調査業務における体験談 vol.33点検時は、思い込みを捨てて

徳島支部 調査員 後藤 義明

定期調査のためにある山間部のお客さまを訪問した時のことです。

まず、定期調査に当たって、実施内容の説明や電気設備の異常確認等の問診をし、お客さま立会いのもと、点検を開始しました。

引込み線から順次点検をし、電力メーターの漏れ電流を測定したところ、1.6mAと過大でした。そこで、お客さまに漏電箇所を特定するためには、停電作業が必要であることを説明しました。停電のご了解を得たので、屋内での家電製品の使用状況など、停電に問題が無いか一緒に確認したうえで、漏電調査を実施しました。すると、分電盤のスイッチ二次側に絶縁不良(0.01MΩ)の回路がありました。そこで、お客さまに「不良箇所以外には今、電気を送っていますので、停電している箇所の確認をしてください」と伝えました。すると、「台所回りの照明やコンセント回路が停電している」とのことでした。そこで、その台所設備のなかに不良箇所があり改修が必要であることを説明しました。なお、お客さまには「不良回路ではありますが、台所の電気を使用できるように電気は送りますが、早急な改修が必要です」とお伝えし、電気工作物調査結果通知表を発行しました。また、分電盤の不良箇所には絶縁不良シールの貼付をしました。定期調査終了後に、お客さまが「山間部のため電気工事業者も近くに無いので紹介いただきたい」とのことでしたので、お客さま宅に近い工事業者を紹介して、電話をしていただき、早期改修をお願いしました。

数日後、お客さまより電話があり「工事業者が改修に来ましたが不良箇所が特定できないため、改修に時間がかかりそうなので、しばらく現状で使用を続けてほしいと言って帰られました。このまま、漏電を放置していても大丈夫ですか」との質問内容でした。そこで、「明日、お客さま宅の近くまで仕事で行きますので、再訪問してもう少し調査してみます」とお約束しました。

前回点検した箇所以外の、台所回りを詳細に調べていると、台所の窓から屋外への配線を発見しました。早速、屋外へ出て確認してみると、同一回路から屋外コンセントを取り付けており、風呂用ボイラーに接続されていました。コンセント回路よりボイラー回路を切り離して、測定をしてみるとボイラー機器本体が絶縁不良であることが判明しました。そこでお客さまにボイラー設置業者に改修依頼をするよう伝えました。

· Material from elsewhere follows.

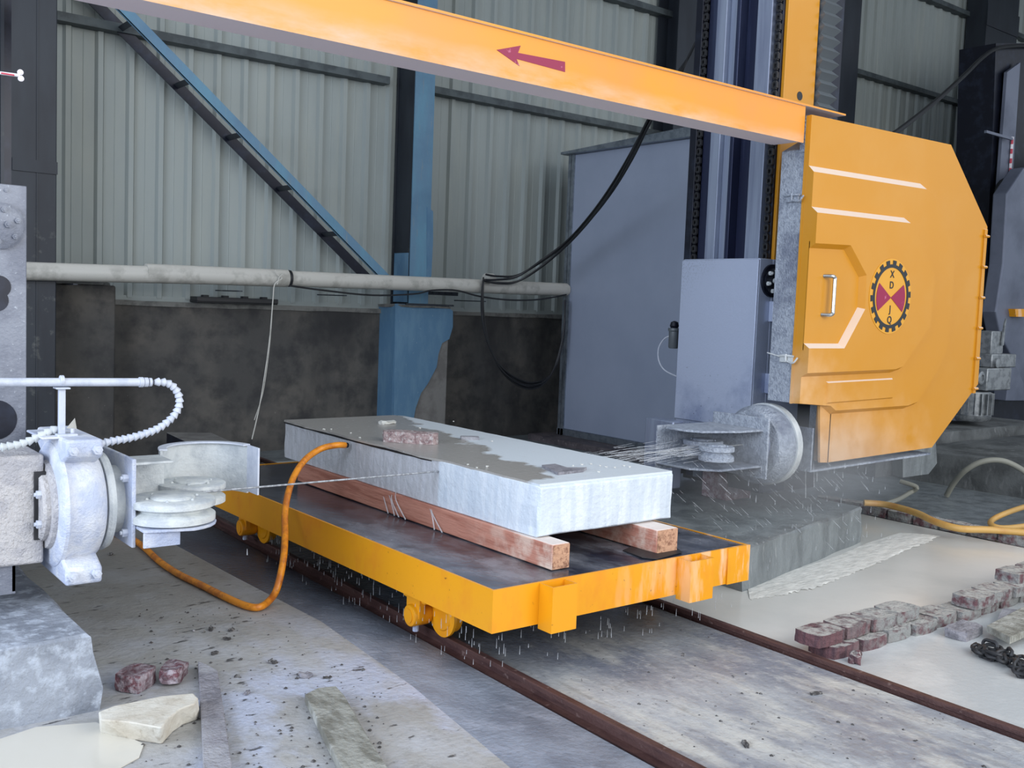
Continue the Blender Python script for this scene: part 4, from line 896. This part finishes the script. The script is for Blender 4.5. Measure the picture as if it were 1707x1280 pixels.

今回の不良調査においては、原因が判明しましたので、電気工事業者にも説明して了解をいただき、また、私もお客さまも大事に至らず安心しました。

これからも電気を安心してお使いいただくために、4年に一度お客さまの電気設備の点検・調査を行ってまいりますが、今回のように思わぬ箇所に配線や器具の取り付けがある場合も考えられるため、既存の思い込みを捨て、さらに慎重に新しい目で、周囲の確認等を実施していくことが大切だと思いました。